The project is edu180atl and the idea is simple, every school day this year, one resident of Atlanta—a student, teacher, parent, or community member—will post a photograph and a 250 word reflection on the question: “What did you learn today?” These stories, told by kindergartners and college students, artists and mathematicians, and learners of all ages will hopefully help us to remember the the purpose of schools, the deep value of learning, and push us to find and share our own everyday stories of learning.

  • 180 voices. 180 stories.
    The mission of the edu180atl project is to nurture and encourage the spirits of those who love to learn, to connect learners across disciplines and settings, and to deepen the national conversation about education by enabling parents, students, and educators to share stories of what they are learning every day.

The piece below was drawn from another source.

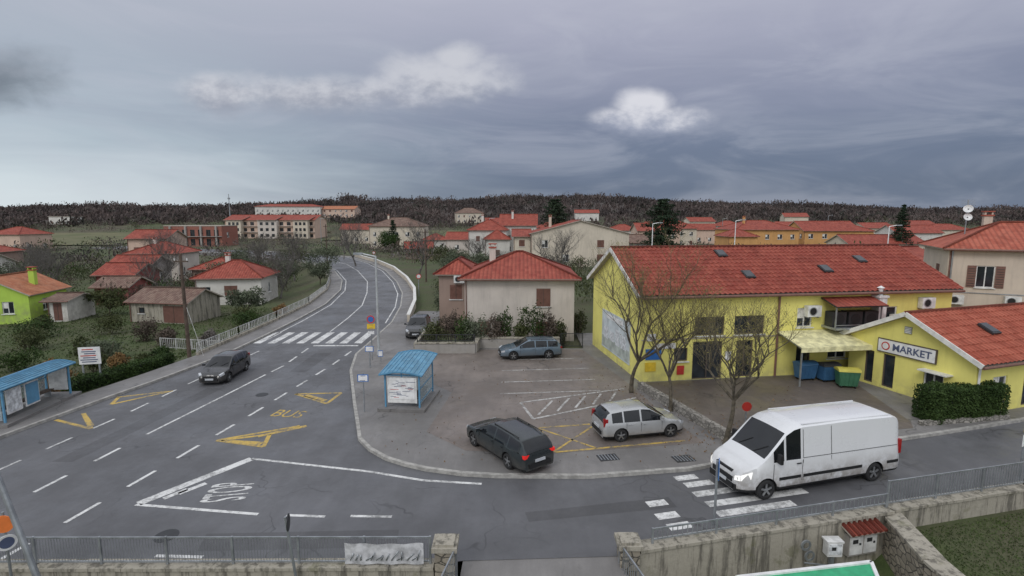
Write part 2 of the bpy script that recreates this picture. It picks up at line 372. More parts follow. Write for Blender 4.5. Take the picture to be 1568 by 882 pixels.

  • This project is hugely personal for me—I’ve been a part of it since the very beginning with a conversation on twitter during a very snowy week. I’ve worked on this project with an incredible cohort of passionate educators, and simply been amazed by the rich collaboration we’ve developed through working this amazing, multifaceted project. Truly this project has modeled the learning I wish for my students—connect with others, embrace challenges, design and prototype, learn from mistakes and try again. And already we have much to show for our efforts—just check out the incredible stories of learning from our April beta site.

    I can’t wait to see how the story of this project will continue to unfold, and read all the stories of learning that it will highlight. When will you share your story?